_SHORT EXERCISE_
Starting from the line containing "mb = MB(); mb.box(6.0, 8.7, 1.6, 1.65, 2.98, 4.88);", write out every remaining line exactly, the last one included.
— begin SUPPLIED MATERIAL —
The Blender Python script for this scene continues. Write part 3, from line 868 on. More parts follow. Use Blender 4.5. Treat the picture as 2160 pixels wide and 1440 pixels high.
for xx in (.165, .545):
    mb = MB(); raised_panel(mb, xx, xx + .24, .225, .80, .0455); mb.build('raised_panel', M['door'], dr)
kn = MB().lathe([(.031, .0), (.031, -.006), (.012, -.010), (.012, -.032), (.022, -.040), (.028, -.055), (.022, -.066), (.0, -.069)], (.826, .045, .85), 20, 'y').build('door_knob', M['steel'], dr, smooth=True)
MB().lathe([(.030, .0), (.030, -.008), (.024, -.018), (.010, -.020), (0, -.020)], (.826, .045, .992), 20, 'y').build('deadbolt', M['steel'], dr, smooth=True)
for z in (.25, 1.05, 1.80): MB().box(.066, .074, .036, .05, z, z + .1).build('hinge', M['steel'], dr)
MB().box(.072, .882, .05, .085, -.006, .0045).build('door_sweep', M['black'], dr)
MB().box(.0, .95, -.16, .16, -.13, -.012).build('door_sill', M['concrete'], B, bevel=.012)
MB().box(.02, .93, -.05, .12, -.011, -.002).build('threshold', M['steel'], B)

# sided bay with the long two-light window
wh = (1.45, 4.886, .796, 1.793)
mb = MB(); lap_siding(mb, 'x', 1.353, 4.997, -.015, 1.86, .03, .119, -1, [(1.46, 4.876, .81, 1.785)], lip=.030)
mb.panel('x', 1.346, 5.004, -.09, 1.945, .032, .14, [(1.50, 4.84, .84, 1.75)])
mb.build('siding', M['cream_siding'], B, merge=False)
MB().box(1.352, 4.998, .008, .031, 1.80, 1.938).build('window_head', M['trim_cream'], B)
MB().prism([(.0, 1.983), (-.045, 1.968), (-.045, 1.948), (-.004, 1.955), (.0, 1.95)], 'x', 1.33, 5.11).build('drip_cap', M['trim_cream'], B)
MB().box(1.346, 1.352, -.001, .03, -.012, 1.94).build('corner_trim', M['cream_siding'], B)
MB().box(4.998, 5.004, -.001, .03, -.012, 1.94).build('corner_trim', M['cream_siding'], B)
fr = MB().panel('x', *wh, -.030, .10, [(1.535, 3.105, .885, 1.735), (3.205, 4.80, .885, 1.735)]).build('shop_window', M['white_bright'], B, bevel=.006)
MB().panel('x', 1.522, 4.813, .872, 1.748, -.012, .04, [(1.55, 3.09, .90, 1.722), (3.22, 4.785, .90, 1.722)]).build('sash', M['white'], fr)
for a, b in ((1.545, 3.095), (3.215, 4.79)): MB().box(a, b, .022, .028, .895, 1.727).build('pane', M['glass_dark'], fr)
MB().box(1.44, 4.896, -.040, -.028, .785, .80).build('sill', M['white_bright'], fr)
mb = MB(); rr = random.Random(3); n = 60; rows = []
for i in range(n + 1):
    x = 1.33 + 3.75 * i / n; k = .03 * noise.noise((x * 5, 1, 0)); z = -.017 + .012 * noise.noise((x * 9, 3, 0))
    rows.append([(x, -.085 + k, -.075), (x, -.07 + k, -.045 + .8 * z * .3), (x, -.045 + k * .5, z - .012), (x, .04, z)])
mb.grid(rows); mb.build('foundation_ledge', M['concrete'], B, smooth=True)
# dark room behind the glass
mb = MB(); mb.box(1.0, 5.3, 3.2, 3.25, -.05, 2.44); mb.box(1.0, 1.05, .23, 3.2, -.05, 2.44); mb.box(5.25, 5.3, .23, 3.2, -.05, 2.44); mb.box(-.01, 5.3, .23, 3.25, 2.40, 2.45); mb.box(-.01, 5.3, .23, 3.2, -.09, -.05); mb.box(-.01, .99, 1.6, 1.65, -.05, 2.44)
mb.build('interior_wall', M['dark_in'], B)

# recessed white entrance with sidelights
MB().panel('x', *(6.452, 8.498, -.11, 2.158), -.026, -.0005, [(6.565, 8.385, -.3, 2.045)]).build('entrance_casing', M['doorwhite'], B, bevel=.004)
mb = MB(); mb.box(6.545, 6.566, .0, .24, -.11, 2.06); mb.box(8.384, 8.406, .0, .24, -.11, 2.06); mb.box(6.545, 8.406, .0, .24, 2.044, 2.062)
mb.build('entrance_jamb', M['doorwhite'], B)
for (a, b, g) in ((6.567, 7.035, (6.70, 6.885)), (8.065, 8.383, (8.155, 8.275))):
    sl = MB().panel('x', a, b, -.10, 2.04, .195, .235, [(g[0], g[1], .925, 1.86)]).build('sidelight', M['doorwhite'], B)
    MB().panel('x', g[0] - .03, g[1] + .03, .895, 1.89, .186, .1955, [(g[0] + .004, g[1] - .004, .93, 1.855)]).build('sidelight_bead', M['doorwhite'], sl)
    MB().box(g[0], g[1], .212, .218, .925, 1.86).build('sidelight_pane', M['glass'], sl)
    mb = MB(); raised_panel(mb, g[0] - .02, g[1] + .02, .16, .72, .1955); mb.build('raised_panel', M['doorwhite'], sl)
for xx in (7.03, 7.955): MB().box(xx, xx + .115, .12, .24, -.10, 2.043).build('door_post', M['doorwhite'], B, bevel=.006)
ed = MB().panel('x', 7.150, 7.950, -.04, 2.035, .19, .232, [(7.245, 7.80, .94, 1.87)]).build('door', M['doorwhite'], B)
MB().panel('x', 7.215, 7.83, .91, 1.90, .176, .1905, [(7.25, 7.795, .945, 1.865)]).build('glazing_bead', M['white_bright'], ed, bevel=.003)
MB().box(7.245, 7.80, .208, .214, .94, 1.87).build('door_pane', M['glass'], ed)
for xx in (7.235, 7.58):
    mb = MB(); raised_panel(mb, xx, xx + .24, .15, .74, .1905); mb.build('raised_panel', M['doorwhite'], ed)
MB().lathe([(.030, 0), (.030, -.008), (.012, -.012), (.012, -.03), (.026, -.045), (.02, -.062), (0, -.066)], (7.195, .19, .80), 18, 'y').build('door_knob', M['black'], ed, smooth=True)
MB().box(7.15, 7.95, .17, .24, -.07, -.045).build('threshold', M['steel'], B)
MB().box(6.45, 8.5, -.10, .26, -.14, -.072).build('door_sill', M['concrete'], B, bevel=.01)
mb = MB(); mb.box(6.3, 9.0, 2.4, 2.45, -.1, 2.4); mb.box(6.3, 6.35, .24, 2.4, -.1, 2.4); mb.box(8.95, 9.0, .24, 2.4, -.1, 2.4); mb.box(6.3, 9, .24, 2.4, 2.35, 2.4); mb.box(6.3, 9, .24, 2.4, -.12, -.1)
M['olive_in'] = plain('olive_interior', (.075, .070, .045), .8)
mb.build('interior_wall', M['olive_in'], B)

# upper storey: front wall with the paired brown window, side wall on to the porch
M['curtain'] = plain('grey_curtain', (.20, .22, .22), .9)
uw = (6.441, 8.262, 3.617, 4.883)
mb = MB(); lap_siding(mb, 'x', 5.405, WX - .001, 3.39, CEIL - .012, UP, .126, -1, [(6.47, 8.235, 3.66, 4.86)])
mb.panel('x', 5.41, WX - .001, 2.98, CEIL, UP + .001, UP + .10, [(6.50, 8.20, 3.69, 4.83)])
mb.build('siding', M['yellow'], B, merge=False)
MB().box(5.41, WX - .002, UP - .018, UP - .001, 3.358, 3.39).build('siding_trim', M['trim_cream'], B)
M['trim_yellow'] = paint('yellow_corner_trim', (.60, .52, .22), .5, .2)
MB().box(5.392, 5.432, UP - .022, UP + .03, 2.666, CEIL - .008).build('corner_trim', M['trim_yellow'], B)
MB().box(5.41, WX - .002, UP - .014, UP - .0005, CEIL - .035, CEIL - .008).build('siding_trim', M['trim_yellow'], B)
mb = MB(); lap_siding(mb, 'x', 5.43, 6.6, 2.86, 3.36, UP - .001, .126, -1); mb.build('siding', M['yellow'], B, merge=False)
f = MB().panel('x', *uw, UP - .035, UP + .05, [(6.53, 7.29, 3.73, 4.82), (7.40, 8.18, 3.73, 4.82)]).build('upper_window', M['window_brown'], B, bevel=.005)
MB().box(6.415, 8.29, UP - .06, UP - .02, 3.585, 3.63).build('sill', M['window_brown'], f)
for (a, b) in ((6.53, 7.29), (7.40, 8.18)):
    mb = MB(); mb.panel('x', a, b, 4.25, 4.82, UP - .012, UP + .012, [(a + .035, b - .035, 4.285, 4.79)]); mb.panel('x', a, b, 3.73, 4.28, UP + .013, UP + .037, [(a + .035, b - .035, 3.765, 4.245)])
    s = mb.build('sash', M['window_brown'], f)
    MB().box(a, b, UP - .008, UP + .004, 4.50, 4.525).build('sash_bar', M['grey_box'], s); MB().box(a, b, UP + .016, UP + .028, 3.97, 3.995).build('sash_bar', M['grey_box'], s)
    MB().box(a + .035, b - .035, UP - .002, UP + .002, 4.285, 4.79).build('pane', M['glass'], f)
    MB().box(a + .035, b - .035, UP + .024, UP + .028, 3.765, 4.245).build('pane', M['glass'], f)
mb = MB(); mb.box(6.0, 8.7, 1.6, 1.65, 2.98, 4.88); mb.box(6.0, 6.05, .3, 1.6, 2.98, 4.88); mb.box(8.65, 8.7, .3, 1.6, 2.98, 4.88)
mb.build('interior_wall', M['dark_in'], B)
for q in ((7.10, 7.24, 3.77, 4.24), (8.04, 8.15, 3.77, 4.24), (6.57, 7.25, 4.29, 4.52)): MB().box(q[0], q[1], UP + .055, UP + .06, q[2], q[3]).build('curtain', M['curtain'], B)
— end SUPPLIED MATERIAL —
_ANSWER FOR THIS EXERCISE_
mb = MB(); mb.box(6.0, 8.7, 1.6, 1.65, 2.98, 4.88); mb.box(6.0, 6.05, .3, 1.6, 2.98, 4.88); mb.box(8.65, 8.7, .3, 1.6, 2.98, 4.88)
mb.build('interior_wall', M['dark_in'], B)
for q in ((7.10, 7.24, 3.77, 4.24), (8.04, 8.15, 3.77, 4.24), (6.57, 7.25, 4.29, 4.52)): MB().box(q[0], q[1], UP + .055, UP + .06, q[2], q[3]).build('curtain', M['curtain'], B)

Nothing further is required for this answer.